**WHAT YOU NEED TO DO:**
Output every line exactly as written. Leave out pictures.

---------- DATA EXCERPT

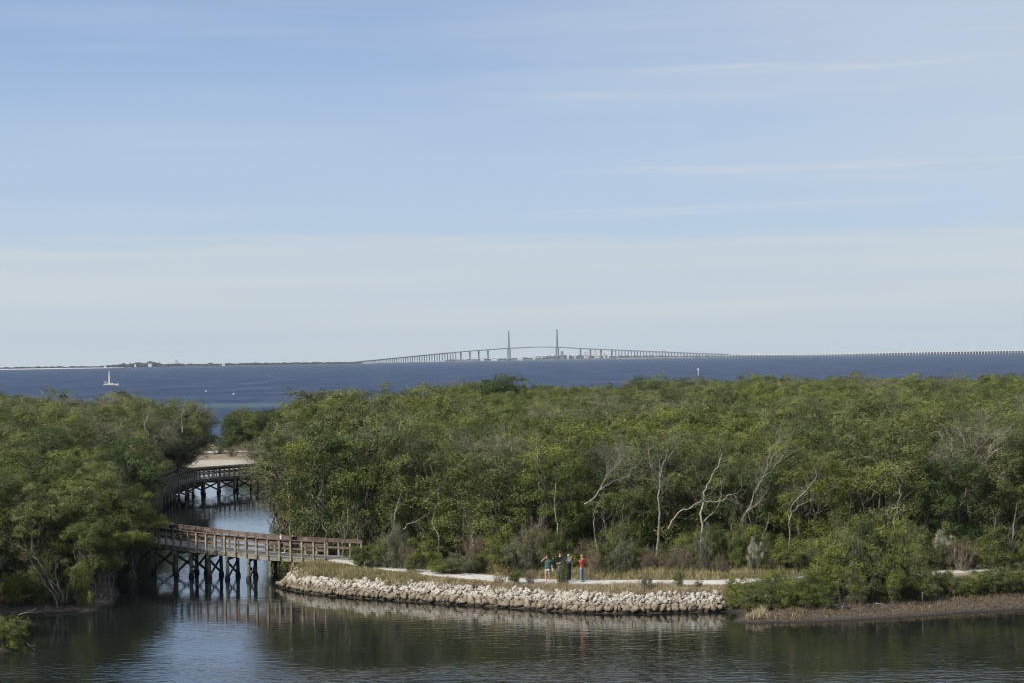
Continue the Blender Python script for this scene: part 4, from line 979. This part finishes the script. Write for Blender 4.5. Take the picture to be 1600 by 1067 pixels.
# ------------------------------------------------------------------ people
def skin_obj(name, verts, edges, radii, mat, parent, root=0, sub=2):
    me = bpy.data.meshes.new(name); me.from_pydata([tuple(v) for v in verts], edges, []); me.materials.append(mat)
    o = bpy.data.objects.new(name, me); link(o, parent)
    sk = o.modifiers.new('skin', 'SKIN'); sk.use_smooth_shade = True
    if not me.skin_vertices: me.skin_vertices.new()
    for i, rd in enumerate(radii):
        rd = rd if isinstance(rd, tuple) else (rd, rd); me.skin_vertices[0].data[i].radius = rd; me.skin_vertices[0].data[i].use_root = (i == root)
    ss = o.modifiers.new('sub', 'SUBSURF'); ss.levels = sub; ss.render_levels = sub
    return o
def person(loc, face, ht, label, top, legs, hair, shoes, pose, short_sleeve=False, shorts=False, scale_w=1.0, hatmat=None, group=None):
    """face: rotation of the figure; local +Y is forward. pose gives left/right elbow+hand and feet, for a 1.75 m figure"""
    k = ht/1.75
    J = dict(pelvis=(0, 0, .95), waist=(0, 0, 1.10), chest=(0, .0, 1.32), neck=(0, 0, 1.50), head0=(0, .01, 1.585), head1=(0, .03, 1.68))
    J.update(shL=(-.185, 0, 1.42), shR=(.185, 0, 1.42), hipL=(-.095, 0, .90), hipR=(.095, 0, .90))
    J.update(elL=(-.24, -.02, 1.14), haL=(-.25, .06, .90), elR=(.24, -.02, 1.14), haR=(.25, .06, .90), knL=(-.10, .02, .49), anL=(-.11, 0, .09), knR=(.10, .02, .49), anR=(.11, 0, .09))
    J.update(pose)
    S = lambda q: Vector(J[q])
    V = []; E = []; Rr = []
    def add(v, rd, par=None):
        V.append(Vector(v)); Rr.append(rd); i = len(V)-1
        if par is not None: E.append((par, i))
        return i
    pv = add(S('pelvis'), (.145*scale_w, .10)); wa = add(S('waist'), (.125*scale_w, .092), pv); ch = add(S('chest'), (.15*scale_w, .10), wa); nk = add(S('neck'), .055, ch); h0 = add(S('head0'), (.07, .08), nk); h1 = add(S('head1'), (.082, .092), h0); add(S('head1')+Vector((0, 0, .075)), (.06, .07), h1)
    hands = []
    for sd in 'LR':
        a = add(S('sh'+sd), .062, ch); e = add(S('el'+sd), .043, a); w_ = add(S('el'+sd).lerp(S('ha'+sd), .85), .027, e); hcen = add(S('ha'+sd), (.040, .022), w_)
        D = (S('ha'+sd)-S('el'+sd)).normalized(); side = D.cross(Vector((0, 1, .2))).normalized()
        tb = add(S('ha'+sd)+side*.045-D*.01, .013, w_); add(S('ha'+sd)+side*.06+D*.03, .010, tb)
        for f in range(4):
            f0 = add(S('ha'+sd)+D*.035+side*(.027-.018*f), .010, hcen); f1 = add(S('ha'+sd)+D*(.075-.006*abs(f-1))+side*(.030-.020*f)+Vector((0, .008, 0)), .0085, f0)
        hi = add(S('hip'+sd), .085*scale_w, pv); kn = add(S('kn'+sd), .058, hi); cf = add(S('kn'+sd).lerp(S('an'+sd), .35), .055, kn); an = add(S('an'+sd), .038, cf); add(S('an'+sd)+Vector((0, .13, -.045)), (.038, .028), an)
    V = [v*k for v in V]; Rr = [tuple(q*k for q in rd) if isinstance(rd, tuple) else rd*k for rd in Rr]
    body = skin_obj('person', V, E, Rr, M['skin'], None); body.location = loc; body.rotation_euler = (0, 0, face); tag(body, label, 'person', group)
    def cloth(name, chain, edges, radii, mat, root=0): 
        return skin_obj(name, [Vector(q)*k for q in chain], edges, [tuple(z_*k for z_ in r1) if isinstance(r1, tuple) else r1*k for r1 in radii], mat, body, root, 2)
    f = .45 if short_sleeve else .92
    def arm(sd):
        if short_sleeve: return [S('sh'+sd), S('sh'+sd).lerp(S('el'+sd), .55), S('sh'+sd).lerp(S('el'+sd), .85)]
        return [S('sh'+sd), S('el'+sd), S('el'+sd).lerp(S('ha'+sd), .78)]
    c = [S('pelvis')+Vector((0, 0, -.05)), S('waist'), S('chest'), S('neck')+Vector((0, 0, .0))]+arm('L')+arm('R')+[Vector((0, 0, 1.44))]
    ar = [.080, .075, .072] if short_sleeve else [.078, .058, .045]
    cloth('shirt', c, [(0, 1), (1, 2), (2, 10), (10, 3), (10, 4), (4, 5), (5, 6), (10, 7), (7, 8), (8, 9)], [(.175*scale_w, .125), (.160*scale_w, .118), (.18*scale_w, .138), .082]+ar*2+[(.15, .125)], M[top], 1)
    q = .86 if not shorts else None
    def leg(sd):
        if shorts: return [S('hip'+sd), S('hip'+sd).lerp(S('kn'+sd), .5), S('hip'+sd).lerp(S('kn'+sd), .92)]
        return [S('hip'+sd), S('kn'+sd), S('kn'+sd).lerp(S('an'+sd), .95)]
    lr = [.115, .115, .11] if shorts else [.108, .078, .062]
    cloth('shorts' if shorts else 'trousers', [S('pelvis')+Vector((0, 0, .06)), S('pelvis')]+leg('L')+leg('R'), [(0, 1), (1, 2), (2, 3), (3, 4), (1, 5), (5, 6), (6, 7)], [(.150*scale_w, .112), (.160*scale_w, .118)]+lr*2, M[legs], 1)
    m = MB(); hc = S('head1')*k; m.ball(hc+Vector((0, -.02, .03))*k, .112*k, 12, 9, (.92, 1.02, .95)); hp = m.build('hair', M[hair], body, True)
    # face: nose, eyes, mouth, ears
    m = MB(); m.ball(hc+Vector((0, .115, -.02))*k, .017*k, 6, 5, (1, 1.2, 1.5)); m.build('nose', M['skin'], body, True)
    for sx_ in (-1, 1):
        MB().ball(hc+Vector((sx_*.034, .098, .012))*k, .011*k, 6, 5).build('eye', M['hair_black'], body, True)
        MB().ball(hc+Vector((sx_*.09, .0, -.01))*k, .028*k, 6, 5, (.5, .8, 1.2)).build('ear', M['skin'], body, True)
        an = S('an'+('L' if sx_ < 0 else 'R'))*k
        MB().ball(an+Vector((0, .05, -.045))*k, .05*k, 10, 6, (1.0, 2.7, .95)).build('shoe', M[shoes], body, True)
    MB().ball(hc+Vector((0, .100, -.055))*k, .016*k, 6, 5, (1.5, .5, .4)).build('mouth', M['red'], body, True)
    return body
def pp(px, py, z=1.16):
    p = pt(px, py, z); return (p.x, p.y, p.z)
FR = R(180)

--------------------

**RESPONSE BELOW:**
Continue the Blender Python script for this scene: part 4, from line 979. This part finishes the script. Write for Blender 4.5. Take the picture to be 1600 by 1067 pixels.
# ------------------------------------------------------------------ people
def skin_obj(name, verts, edges, radii, mat, parent, root=0, sub=2):
    me = bpy.data.meshes.new(name); me.from_pydata([tuple(v) for v in verts], edges, []); me.materials.append(mat)
    o = bpy.data.objects.new(name, me); link(o, parent)
    sk = o.modifiers.new('skin', 'SKIN'); sk.use_smooth_shade = True
    if not me.skin_vertices: me.skin_vertices.new()
    for i, rd in enumerate(radii):
        rd = rd if isinstance(rd, tuple) else (rd, rd); me.skin_vertices[0].data[i].radius = rd; me.skin_vertices[0].data[i].use_root = (i == root)
    ss = o.modifiers.new('sub', 'SUBSURF'); ss.levels = sub; ss.render_levels = sub
    return o
def person(loc, face, ht, label, top, legs, hair, shoes, pose, short_sleeve=False, shorts=False, scale_w=1.0, hatmat=None, group=None):
    """face: rotation of the figure; local +Y is forward. pose gives left/right elbow+hand and feet, for a 1.75 m figure"""
    k = ht/1.75
    J = dict(pelvis=(0, 0, .95), waist=(0, 0, 1.10), chest=(0, .0, 1.32), neck=(0, 0, 1.50), head0=(0, .01, 1.585), head1=(0, .03, 1.68))
    J.update(shL=(-.185, 0, 1.42), shR=(.185, 0, 1.42), hipL=(-.095, 0, .90), hipR=(.095, 0, .90))
    J.update(elL=(-.24, -.02, 1.14), haL=(-.25, .06, .90), elR=(.24, -.02, 1.14), haR=(.25, .06, .90), knL=(-.10, .02, .49), anL=(-.11, 0, .09), knR=(.10, .02, .49), anR=(.11, 0, .09))
    J.update(pose)
    S = lambda q: Vector(J[q])
    V = []; E = []; Rr = []
    def add(v, rd, par=None):
        V.append(Vector(v)); Rr.append(rd); i = len(V)-1
        if par is not None: E.append((par, i))
        return i
    pv = add(S('pelvis'), (.145*scale_w, .10)); wa = add(S('waist'), (.125*scale_w, .092), pv); ch = add(S('chest'), (.15*scale_w, .10), wa); nk = add(S('neck'), .055, ch); h0 = add(S('head0'), (.07, .08), nk); h1 = add(S('head1'), (.082, .092), h0); add(S('head1')+Vector((0, 0, .075)), (.06, .07), h1)
    hands = []
    for sd in 'LR':
        a = add(S('sh'+sd), .062, ch); e = add(S('el'+sd), .043, a); w_ = add(S('el'+sd).lerp(S('ha'+sd), .85), .027, e); hcen = add(S('ha'+sd), (.040, .022), w_)
        D = (S('ha'+sd)-S('el'+sd)).normalized(); side = D.cross(Vector((0, 1, .2))).normalized()
        tb = add(S('ha'+sd)+side*.045-D*.01, .013, w_); add(S('ha'+sd)+side*.06+D*.03, .010, tb)
        for f in range(4):
            f0 = add(S('ha'+sd)+D*.035+side*(.027-.018*f), .010, hcen); f1 = add(S('ha'+sd)+D*(.075-.006*abs(f-1))+side*(.030-.020*f)+Vector((0, .008, 0)), .0085, f0)
        hi = add(S('hip'+sd), .085*scale_w, pv); kn = add(S('kn'+sd), .058, hi); cf = add(S('kn'+sd).lerp(S('an'+sd), .35), .055, kn); an = add(S('an'+sd), .038, cf); add(S('an'+sd)+Vector((0, .13, -.045)), (.038, .028), an)
    V = [v*k for v in V]; Rr = [tuple(q*k for q in rd) if isinstance(rd, tuple) else rd*k for rd in Rr]
    body = skin_obj('person', V, E, Rr, M['skin'], None); body.location = loc; body.rotation_euler = (0, 0, face); tag(body, label, 'person', group)
    def cloth(name, chain, edges, radii, mat, root=0): 
        return skin_obj(name, [Vector(q)*k for q in chain], edges, [tuple(z_*k for z_ in r1) if isinstance(r1, tuple) else r1*k for r1 in radii], mat, body, root, 2)
    f = .45 if short_sleeve else .92
    def arm(sd):
        if short_sleeve: return [S('sh'+sd), S('sh'+sd).lerp(S('el'+sd), .55), S('sh'+sd).lerp(S('el'+sd), .85)]
        return [S('sh'+sd), S('el'+sd), S('el'+sd).lerp(S('ha'+sd), .78)]
    c = [S('pelvis')+Vector((0, 0, -.05)), S('waist'), S('chest'), S('neck')+Vector((0, 0, .0))]+arm('L')+arm('R')+[Vector((0, 0, 1.44))]
    ar = [.080, .075, .072] if short_sleeve else [.078, .058, .045]
    cloth('shirt', c, [(0, 1), (1, 2), (2, 10), (10, 3), (10, 4), (4, 5), (5, 6), (10, 7), (7, 8), (8, 9)], [(.175*scale_w, .125), (.160*scale_w, .118), (.18*scale_w, .138), .082]+ar*2+[(.15, .125)], M[top], 1)
    q = .86 if not shorts else None
    def leg(sd):
        if shorts: return [S('hip'+sd), S('hip'+sd).lerp(S('kn'+sd), .5), S('hip'+sd).lerp(S('kn'+sd), .92)]
        return [S('hip'+sd), S('kn'+sd), S('kn'+sd).lerp(S('an'+sd), .95)]
    lr = [.115, .115, .11] if shorts else [.108, .078, .062]
    cloth('shorts' if shorts else 'trousers', [S('pelvis')+Vector((0, 0, .06)), S('pelvis')]+leg('L')+leg('R'), [(0, 1), (1, 2), (2, 3), (3, 4), (1, 5), (5, 6), (6, 7)], [(.150*scale_w, .112), (.160*scale_w, .118)]+lr*2, M[legs], 1)
    m = MB(); hc = S('head1')*k; m.ball(hc+Vector((0, -.02, .03))*k, .112*k, 12, 9, (.92, 1.02, .95)); hp = m.build('hair', M[hair], body, True)
    # face: nose, eyes, mouth, ears
    m = MB(); m.ball(hc+Vector((0, .115, -.02))*k, .017*k, 6, 5, (1, 1.2, 1.5)); m.build('nose', M['skin'], body, True)
    for sx_ in (-1, 1):
        MB().ball(hc+Vector((sx_*.034, .098, .012))*k, .011*k, 6, 5).build('eye', M['hair_black'], body, True)
        MB().ball(hc+Vector((sx_*.09, .0, -.01))*k, .028*k, 6, 5, (.5, .8, 1.2)).build('ear', M['skin'], body, True)
        an = S('an'+('L' if sx_ < 0 else 'R'))*k
        MB().ball(an+Vector((0, .05, -.045))*k, .05*k, 10, 6, (1.0, 2.7, .95)).build('shoe', M[shoes], body, True)
    MB().ball(hc+Vector((0, .100, -.055))*k, .016*k, 6, 5, (1.5, .5, .4)).build('mouth', M['red'], body, True)
    return body
def pp(px, py, z=1.16):
    p = pt(px, py, z); return (p.x, p.y, p.z)
FR = R(180)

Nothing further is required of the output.